CHARLES FERRY,PREFET DE SAÔNE-ET-LOIRE ET LA COMMUNE DU CREUSOT  

 

CHARLES FERRY  (1837-1909) PREFET DE SAÔNE-ET-LOIRE

 

ET LA COMMUNE DU CREUSOT

 

 

La personnalité et l’œuvre considérable de Jules Ferry ont occulté la carrière, l’existence même pour la postérité, de son frère Charles. Son importance cependant, dans la vie et le destin politique de celui dont il était de deux ans le cadet, a été soulignée par les biographes du père des célèbres lois scolaires de la Troisième République. En Saône-et-Loire, son nom reste associé à l’éphémère Commune de 1871, qu’il fut chargé de contenir d’abord, puis de liquider comme préfet du département.

 

                                 

 

LE PERE D’ABEL

 

Jules et Charles Ferry, originaires de Saint-Dié (Vosges) où leur père était avocat et conseiller général, appartenaient à la bourgeoisie républicaine de l’époque. Leur famille s’était hissée au rang de notable par l’artisanat (fonderie de cloche), puis l’industrie céramique (tuilerie). Charles, doué d’un « sens vigoureux des affaires », s’appliquera à continuer de faire fructifier l’héritage familial. Pourtant, sa vocation est celle d’un jeune lettré romantique de son temps : il aime la peinture, la littérature, l’alpinisme, la vie mondaine et les femmes.
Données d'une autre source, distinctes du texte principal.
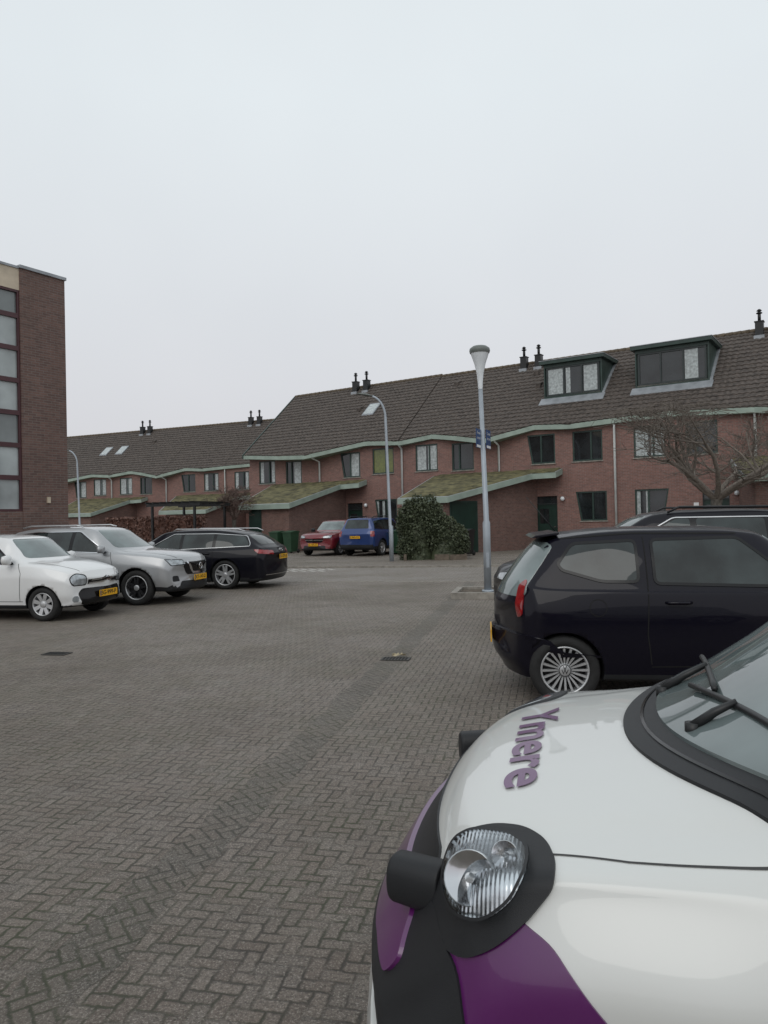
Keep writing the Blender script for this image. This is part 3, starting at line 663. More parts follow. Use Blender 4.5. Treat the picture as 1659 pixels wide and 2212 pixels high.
class Car:
    def __init__(K,name,p,head,sp,label,group=None,cat='car'):
        K.sp=sp; h=Vector(head).normalized(); K.rot=math.atan2(-h.y,-h.x)
        K.root=empty(name,(p[0],p[1],0),K.rot); top(K.root,label,cat,group)
        st=sp['st']; K.L=st[-1][0]; K.w=sp['W']/2
        fs=[pchip([s[0] for s in st],[s[i] for s in st]) for i in range(1,8)]
        dx=sp.get('dx',.05); nx=int(K.L/dx); xs=sorted(set([round(K.L*i/nx,4) for i in range(nx+1)]+[s[0] for s in st]))
        ks=sp.get('ks',4); rings=[]
        xm=sp.get('xm',.5)*K.L; xc=sp['xc']; bf=sp.get('bf',.2); brr=sp.get('br',.15)
        def bow(x,y):
            u=(abs(y)/K.w)**2.3; x2=x
            if x<xm: x2+=bf*u*min(1,max(0,(xm-x)/(xm-xc-.4)))
            xq=.72*K.L
            if x>xq: x2-=brr*u*((x-xq)/(K.L-xq))
            return x2
        K.bow=bow
        for x in xs:
            zb,zs,zt,wb,wm,ws,wt=[f(x) for f in fs]; hh=zs-zb; cr=min(.055,max(.012,.35*(zt-zs)))
            P=[(0,zb),(wb*.8,zb),(wb*.96,zb+.015),(wb,zb+.07),(wm*.985,zb+.34*hh),(wm,zb+.66*hh),(wm*.992,zb+.80*hh),(ws+.014,zs-.03),(ws*.985,zs+.008),((ws*.45+wt*.55)+.02,zs+(zt-zs)*.5),(wt,zt-cr),(wt*.86,zt-cr*.45),(wt*.5,zt-cr*.12),(0,zt)]
            rings.append([(bow(x,y),y,z) for y,z in catmull(P,ks)])
        V=[];F=[]
        def full(r): return r+[(x,-y,z) for x,y,z in r[-2:0:-1]]
        R_=[full(r) for r in rings]; m=len(R_[0])
        def capr(r,sg):
            cz=sum(p[2] for p in r)/m; out=[]
            for s,o in ((.93,.014),(.75,.024),(.45,.03)): out.append([((p[0]-r[0][0])*s+r[0][0]+sg*o,p[1]*s,cz+(p[2]-cz)*s) for p in r])
            return out,(r[0][0]+sg*.032,0,cz)
        c0,e0=capr(R_[0],-1); c1,e1=capr(R_[-1],1)
        R_=c0[::-1]+R_+c1
        for r in R_: V+=r
        for i in range(len(R_)-1):
            for j in range(m): F.append((i*m+j,i*m+(j+1)%m,(i+1)*m+(j+1)%m,(i+1)*m+j))
        V.append(e0); V.append(e1); a=len(V)-2; q=(len(R_)-1)*m
        for j in range(m): F.append((a,(j+1)%m,j)); F.append((a+1,q+j,q+(j+1)%m))
        clad=sp.get('clad',.26)
        mb=MB(); mb.v=V; mb.f=[list(f) for f in F]; mb.sm=[True]*len(F)
        for f in F:
            z=sum(V[i][2] for i in f)/len(f); mb.m.append(1 if z<clad else 0)
        me=mb.mesh('body',[sp['paint'],M['plastic']]); K.body=OB('body',me,K.root)
        bm=bmesh.new(); bm.from_mesh(me); K.bvh=BVHTree.FromBMesh(bm); bm.free()
        if sp.get('wheels',True):
            cu=MB(); Rw=sp['R']+sp.get('arch',.05)
            for wx in sp['wx']:
                for s in (1,-1):
                    y0,y1=s*(K.w-.3),s*(K.w+.3); nn=40; vv=[]
                    for y in (y0,y1):
                        for k in range(nn): tt=2*math.pi*k/nn; vv.append((wx+Rw*math.cos(tt),y,sp['R']+Rw*math.sin(tt)))
                    cu.add(vv,[(k,(k+1)%nn,nn+(k+1)%nn,nn+k) for k in range(nn)]+[list(range(nn)),list(range(nn,2*nn))],1)
            cm=cu.mesh('cut',[sp['paint'],M['plastic']]); co=OB('cut',cm,K.root)
            md=K.body.modifiers.new('b','BOOLEAN'); md.operation='DIFFERENCE'; md.object=co; md.solver='EXACT'
            try: md.material_mode='INDEX'
            except Exception: pass
            bpy.context.view_layer.update()
            nm=bpy.data.meshes.new_from_object(K.body.evaluated_get(bpy.context.evaluated_depsgraph_get()))
            K.body.modifiers.clear(); 
            if len(nm.polygons)>100: K.body.data=nm
            bpy.data.objects.remove(co)
            K.wheels()
    def ray(K,a,b,az,c,off):
        d,l,u=rframe(az); c=Vector(c)
        if az=='top': c=Vector((c[0],c[1],0))
        o=c+l*a+u*b-d*6
        h=K.bvh.ray_cast(o,d)
        return None if h[0] is None else h[0]-d*off
    def patch(K,name,poly,mats,az=-90,c=(0,0,0),off=.005,res=.05,sides=(1,-1),parent=None,skirt=True):
        if not isinstance(mats,(list,tuple)): mats=[mats]
        x0=min(p[0] for p in poly);x1=max(p[0] for p in poly);y0=min(p[1] for p in poly);y1=max(p[1] for p in poly)
        nx=max(1,math.ceil((x1-x0)/res)); ny=max(1,math.ceil((y1-y0)/res))
        bm=bmesh.new(); g=[[bm.verts.new((x0+(x1-x0)*i/nx,y0+(y1-y0)*j/ny,0)) for j in range(ny+1)] for i in range(nx+1)]
        for i in range(nx):
            for j in range(ny): bm.faces.new((g[i][j],g[i+1][j],g[i+1][j+1],g[i][j+1]))
        ce=Vector((sum(p[0] for p in poly)/len(poly),sum(p[1] for p in poly)/len(poly),0))
        for i in range(len(poly)):
            a=Vector((*poly[i-1],0)); b=Vector((*poly[i],0)); e=b-a
            if e.length<1e-5: continue
            nn=Vector((e.y,-e.x,0)).normalized()
            if nn.dot(ce-a)>0: nn=-nn
            bmesh.ops.bisect_plane(bm,geom=bm.verts[:]+bm.edges[:]+bm.faces[:],dist=1e-5,plane_co=a,plane_no=nn,clear_outer=True)
        return K.finish(bm,name,mats,az,c,off,sides,parent,skirt)
    def band(K,name,m,w0,w1,fx0,fx1,off=.006,n=40,ns=10):
        bm=bmesh.new(); g=[]
        for i in range(ns+1):
            s=i/ns; row=[]
            for j in range(n+1):
                t_=-1+2*j/n; y=t_*(w0+(w1-w0)*s); a=fx0(t_);b_=fx1(t_); row.append(bm.verts.new((a+(b_-a)*s,y,0)))
            g.append(row)
        for i in range(ns):
            for j in range(n): bm.faces.new((g[i][j],g[i+1][j],g[i+1][j+1],g[i][j+1]))
        return K.finish(bm,name,[m],'top',(0,0,0),off,(1,),None,True)
    def finish(K,bm,name,mats,az,c,off,sides,parent,skirt):
        dead=[]
        for v in bm.verts:
            h=K.ray(v.co.x,v.co.y,az,c,off)
            if h is None: dead.append(v)
            else: v.co=h
        bmesh.ops.delete(bm,geom=dead,context='VERTS')
        if skirt:
            be=[e for e in bm.edges if e.is_boundary]; r=bmesh.ops.extrude_edge_only(bm,edges=be)
            d=rframe(az)[0]
            for v in [q for q in r['geom'] if isinstance(q,bmesh.types.BMVert)]: v.co+=d*(off+.004)
        bm.verts.index_update(); V=[tuple(v.co) for v in bm.verts]; F=[[v.index for v in f.verts] for f in bm.faces]; bm.free()
        out=[]
        for s in sides:
            mb=MB(); mb.add([(x,y*s,z) for x,y,z in V],[f if s>0 else f[::-1] for f in F],0,True)
            me=bpy.data.meshes.new(name); me.from_pydata(mb.v,[],mb.f)
            for m_ in mats: me.materials.append(m_)
            me.polygons.foreach_set('use_smooth',[True]*len(mb.f)); me.update()
            bm=bmesh.new(); bm.from_mesh(me); bmesh.ops.recalc_face_normals(bm,faces=bm.faces)
            for e in bm.edges:
                if len(e.link_faces)==2 and e.calc_face_angle(0)>.8: e.smooth=False
            bm.to_mesh(me); bm.free()
            out.append(OB(name,me,parent or K.root))
        return out
    def strip(K,name,pts,wd,m,az=-90,c=(0,0,0),off=.003,sides=(1,-1),res=.04,parent=None,close=False):
        P=[Vector(p) for p in pts]; 
        if close: P.append(P[0])
        Q=[]
        for a,b in zip(P,P[1:]):
            n=max(1,int((b-a).length/res))
            for k in range(n): Q.append(a+(b-a)*k/n)
        Q.append(P[-1]); V=[];F=[]
        for i,q in enumerate(Q):
            d=(Q[min(i+1,len(Q)-1)]-Q[max(i-1,0)]).normalized(); nn=Vector((-d.y,d.x))*wd/2
            for s in (1,-1):
                h=K.ray(q.x+nn.x*s,q.y+nn.y*s,az,c,off); V.append(h)
        for i in range(len(Q)-1):
            if all(V[k] is not None for k in (2*i,2*i+1,2*i+2,2*i+3)): F.append((2*i,2*i+1,2*i+3,2*i+2))
        V=[v if v is not None else Vector((0,0,.5)) for v in V]
        used=sorted({i for f in F for i in f}); mp={u:i for i,u in enumerate(used)}
        V=[V[u] for u in used]; F=[[mp[i] for i in f] for f in F]
        out=[]
        for s in sides:
            mb=MB(); mb.add([(v.x,v.y*s,v.z) for v in V],F,0,True); out.append(mb.obj(name,[m],parent or K.root))
        return out
    def wheels(K):
        sp=K.sp; R_=sp['R']; rr=sp['rim']; t=.1
        b=MB(); b.lathe([(rr,t*.75),(rr+.015,t*.95),(R_-.05,t*1.02),(R_-.015,t*.9),(R_,t*.6),(R_,-t*.6),(R_-.02,-t*.95),(rr,-t)],48,0,'y'); tm=b.mesh('tyre',[M['rubber']])
        b=MB(); b.lathe([(rr+.004,t*.74),(rr+.002,t*.86),(rr*.95,t*.88),(rr*.92,t*.7),(rr*.9,-t*.9)],48,0,'y'); b.lathe([(rr*.91,-t*.2),(.0,-t*.2)],32,1,'y')
        n,wi,wo,sm,dbl=sp['spk']
        for k in range(n):
            for dd in ((-dbl,dbl) if dbl else (0,)):
                a=2*math.pi*k/n+.3; ca,sa=math.cos(a),math.sin(a); v=[]
                for r,ww,yy in ((.035,wi,t*.62),(rr*.55,(wi+wo)/2,t*.72),(rr*.94,wo,t*.8)):
                    o=dd*(r/rr)**.7
                    for e in (-1,1):
                        for dy in (0,-.03):
                            q=o+e*ww/2; v.append((r*ca-q*sa,yy+dy,r*sa+q*ca))
                f=[]
                for i in (0,1):
                    p=4*i; f+=[(p,p+2,p+6,p+4),(p+1,p,p+4,p+5),(p+2,p+3,p+7,p+6)]
                b.add(v,f,sm)
        b.lathe([(.055,t*.5),(.055,t*.78),(.045,t*.84),(0,t*.84)],20,0,'y')
        if sp.get('vw'):
            b.lathe([(.052,t*.84),(.052,t*.87),(.046,t*.87),(.046,t*.84)],20,1,'y')
            for s_,z in (('V',.018),('W',-.014)):
                v,f=textdata(s_,.055); b.add([(-x,t*.86,y+z) for x,y,_ in v],f,1)
        rm=b.mesh('rim',[M['alloy'],M['alloyd']])
        for wx in sp['wx']:
            for s in (1,-1):
                o=OB('wheel',tm,K.root,(wx,s*(K.w-.125),R_),0 if s>0 else math.pi); OB('rim',rm,o)
    def plate(K,txt,front=True,z=.5,ox=None):
        h=K.ray(0,z,0 if front else 180,(0,0,0),.02)
        x=(ox if ox is not None else h.x); b=MB(); s=-1 if front else 1
        b.box(x,x+s*.012,-.26,.26,z-.056,z+.056,0)
        v,f=textdata(txt,.105,.002)
        k=.44/max(p[0]*2 for p in v)
        sg=-1 if front else 1
        b.add([(x+s*.0135,p[0]*k*sg,z+p[1]*.95) for p in v],f,1)
        b.box(x+s*.0125,x+s*.0128,(.225 if front else -.255),(.255 if front else -.225),z-.05,z+.05,2)
        b.obj('license_plate',[M['yellow'],M['txt'],M['blue']],K.root)
    def mirror(K,x,z,m,sides=(1,-1)):
        for s in sides:
            h=K.ray(x,z,-90,(0,0,0),0); y=h.y if h else K.w
            b=MB(); b.lathe([(0,-.09),(.07,-.075),(.095,0),(.08,.07),(0,.095)],16,0,'z'); me=b.mesh('wing_mirror',[m]); o=OB('wing_mirror',me,K.root,(x-.02,s*(y+.13),z+.05)); o.scale=(.8,1.15,.9)
            b=MB(); b.tube([(x,s*(y-.01),z),(x,s*(y+.09),z+.0)],.025,8,0); b.obj('mirror_arm',[M['plastic']],o).matrix_parent_inverse=Matrix.LocRotScale(o.location,None,o.scale).inverted()
    def handle(K,x,z,m):
        for s in (1,-1):
            h=K.ray(x,z,-90,(0,0,0),0)
            if h:
                b=MB(); b.tube([(x-.1,s*(h.y+.0),z),(x-.07,s*(h.y+.028),z),(x+.07,s*(h.y+.028),z),(x+.1,s*(h.y+.0),z)],[.012,.014,.014,.012],8,0); b.obj('door_handle',[m],K.root)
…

En 1875, il épouse Geneviève Allain-Targé, d’une famille républicaine de tendance plus radicale, et réticente à l’idée d’un mariage avec un homme beaucoup plus âgé qu’elle. Pour enlever le moindre doute sur sa santé physique, Charles entreprend avec succès l’ascension du Mont-Blanc. Six ans plus tard, c’est le drame : la naissance d’Abel Ferry, unique enfant du couple, est suivie du décès de la mère. Charles est désespéré : il ne trouve consolation qu’auprès de son frère et de sa belle-sœur Eugénie qui servira de mère au jeune orphelin. Pour eux et pour lui-même, il fait construire un hôtel particulier rue Bayard à Paris. Le couple Jules-Eugénie, demeuré stérile, adoptera Abel comme unique enfant de la génération, attirant cette réflexion acerbe de la belle-mère de Charles, aigrie par la mort de sa fille : « Il leur fallait un fils, et c’est ma fille qui leur a fait. »

 

JULES ET CHARLES

 

Un lien intense unit les deux frères qui, bien avant leurs mariages respectifs, partageaient le même toit. Quand les circonstances les séparent – Jules sera nommé ambassadeur à Athènes – une copieuse correspondance prend le relais. Hommes d’affaires, Charles finance les premières expériences électorales de son frère ; doué d’un sens pratique et d’une patience à toute épreuve, il le dégage aussi des contingences matérielles, allant jusqu’à s’occuper de l’achat de la bague de fiançailles et du chapeau de sa future belle-sœur !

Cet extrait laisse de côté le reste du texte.